▶ What to work on
Return the material word for word. Do not include pictures.

▶ Material
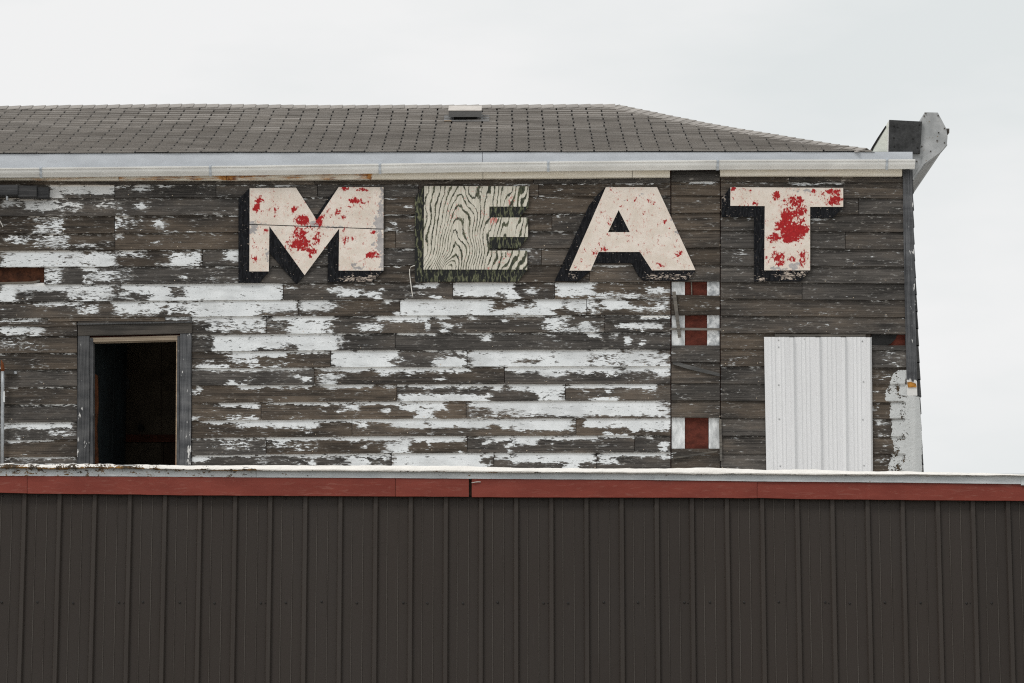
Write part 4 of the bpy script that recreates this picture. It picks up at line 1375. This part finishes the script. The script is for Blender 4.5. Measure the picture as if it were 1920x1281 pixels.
# ================================================================== white corrugated sheet
t = thing("metal_sheet", "white corrugated metal sheet covering the opening right of the timber wall", "metal sheet", W(1535, 905, .03))
def sheet_panel():
    V, F = [], []
    xs = []
    x0, x1 = 1432.5, 1634.5
    px = x0
    def prof_o(u):
        # u in bearings from the left edge
        o = .030
        for c in (26, 52, 101, 149, 196):
            d = abs(u - c) if c != 26 else 99
            if d < 6.0:
                o = max(o, .030 + .034 * min(1, (6.0 - d) / 3.6))
        for c in (12, 19, 30, 37, 68, 76, 84, 117, 125, 133, 165, 172, 180):
            d = abs(u - c)
            if d < 2.2:
                o = max(o, .030 + .0060 * min(1, (2.2 - d) / 1.2))
        return o
    us = np.arange(0, 202.01, .8)
    ny = 14
    for k in range(ny + 1):
        y = lerp(632, 905, k / ny)
        sh = (y - 632) / 253.0
        for u in us:
            o = prof_o(u) + .002 * nz(u * .02, y * .01)
            V.append(W(x0 + u + lerp(4.5, 2.5, u / 202) * sh, y + .8 * (1 if prof_o(u) > .04 and k == 0 else 0), o))
    n = len(us)
    for k in range(ny):
        for i in range(n - 1):
            a = k * n + i
            F.append((a, a + 1, a + n + 1, a + n))
    return V, F
V, F = sheet_panel()
o = obj("corrugated_sheet", V, F, M["sheet"], t)
sm = o.modifiers.new("thickness", 'SOLIDIFY'); sm.thickness = .0012; sm.offset = 1
for x, y in ((1460, 638), (1460, 651), (1617, 640), (1508, 636), (1460, 722), (1619, 716), (1461, 786), (1618, 787), (1463, 874), (1620, 873)):
    g = Geo(); dome(g, W(x, y, .0335), .0065, .004); g.build("screw", M["screwl"], t)
g = Geo(); plate(g, [(1453, 627), (1623, 627.3), (1623, 631), (1453, 631.5)], .034, .008)
obj("head_trim", g.v, g.f, M["lath"], t)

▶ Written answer
Write part 4 of the bpy script that recreates this picture. It picks up at line 1375. This part finishes the script. The script is for Blender 4.5. Measure the picture as if it were 1920x1281 pixels.
# ================================================================== white corrugated sheet
t = thing("metal_sheet", "white corrugated metal sheet covering the opening right of the timber wall", "metal sheet", W(1535, 905, .03))
def sheet_panel():
    V, F = [], []
    xs = []
    x0, x1 = 1432.5, 1634.5
    px = x0
    def prof_o(u):
        # u in bearings from the left edge
        o = .030
        for c in (26, 52, 101, 149, 196):
            d = abs(u - c) if c != 26 else 99
            if d < 6.0:
                o = max(o, .030 + .034 * min(1, (6.0 - d) / 3.6))
        for c in (12, 19, 30, 37, 68, 76, 84, 117, 125, 133, 165, 172, 180):
            d = abs(u - c)
            if d < 2.2:
                o = max(o, .030 + .0060 * min(1, (2.2 - d) / 1.2))
        return o
    us = np.arange(0, 202.01, .8)
    ny = 14
    for k in range(ny + 1):
        y = lerp(632, 905, k / ny)
        sh = (y - 632) / 253.0
        for u in us:
            o = prof_o(u) + .002 * nz(u * .02, y * .01)
            V.append(W(x0 + u + lerp(4.5, 2.5, u / 202) * sh, y + .8 * (1 if prof_o(u) > .04 and k == 0 else 0), o))
    n = len(us)
    for k in range(ny):
        for i in range(n - 1):
            a = k * n + i
            F.append((a, a + 1, a + n + 1, a + n))
    return V, F
V, F = sheet_panel()
o = obj("corrugated_sheet", V, F, M["sheet"], t)
sm = o.modifiers.new("thickness", 'SOLIDIFY'); sm.thickness = .0012; sm.offset = 1
for x, y in ((1460, 638), (1460, 651), (1617, 640), (1508, 636), (1460, 722), (1619, 716), (1461, 786), (1618, 787), (1463, 874), (1620, 873)):
    g = Geo(); dome(g, W(x, y, .0335), .0065, .004); g.build("screw", M["screwl"], t)
g = Geo(); plate(g, [(1453, 627), (1623, 627.3), (1623, 631), (1453, 631.5)], .034, .008)
obj("head_trim", g.v, g.f, M["lath"], t)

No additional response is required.